Les dirigeants religieux philippins demandent une réforme du Code des mines – la législation qui a libéralisé le secteur minier, ce qui a causé une ruée d’investissements et de contrôles étrangers, y compris d’investissements par TVI. L’Église affirme que le Canada a exercé une grande influence dans la formulation du Code. Le gouvernement canadien, pour sa part, défend activement TVI par l’entremise de son ambassade à Manille, faisant valoir tant aux dirigeants de l’Église qu’au gouvernement philippin que la société TVI est une entreprise responsable, en dépit des graves violations rapportées au sujet de la compagnie.

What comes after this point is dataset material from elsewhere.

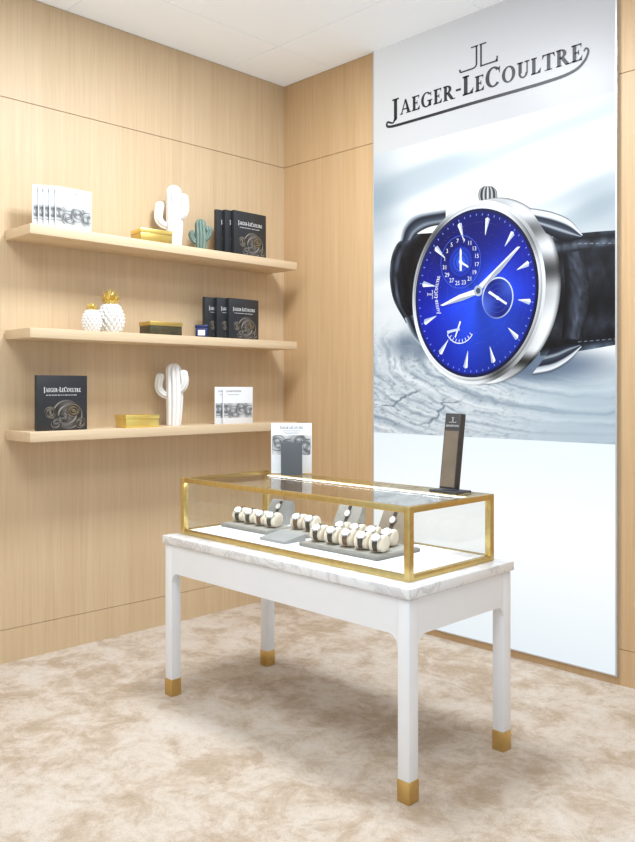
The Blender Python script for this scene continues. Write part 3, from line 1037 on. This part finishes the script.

On ne rapporte déjà pas assez, non plus, les préoccupations des gens de Mindanao, selon ce qu’indique le Centre pour la liberté et la responsabilité des médias (Center for Media Freedom & Responsibility). L’exploitation minière et les questions environnementales retiennent peu l’attention, et les mesures prises contre les médias et les communautés par des groupes comme les SCAA et TVI rendent la couverture des nouvelles presque impossible. Les groupes communautaires ne peuvent se faire entendre, surtout lorsque leur avenir est en jeu. Et leurs droits sont encore plus facilement bafoués – parfois avec des conséquences tragiques.
Pendant ce temps, à Canatuan, un petit garçon de 11 ans est mort. Manda a dû déménager sa femme et deux autres enfants et quitter leur terre ancestrale pour trouver la sécurité. « Pour mettre les choses au clair, je ne suis pas contre l’exploitation minière, » dit Manda. « J’attire l’attention de ceux qui la font, de ceux qui planifient l’exploitation minière sur nos terres ancestrales sans documentation valide ou légale, pour qu’ils cessent maintenant. Vous n’apportez que des ennuis dans notre paisible communauté et la destruction de notre environnement. »
John Lewis est un défenseur des droits de la personne et éducateur basé à Toronto.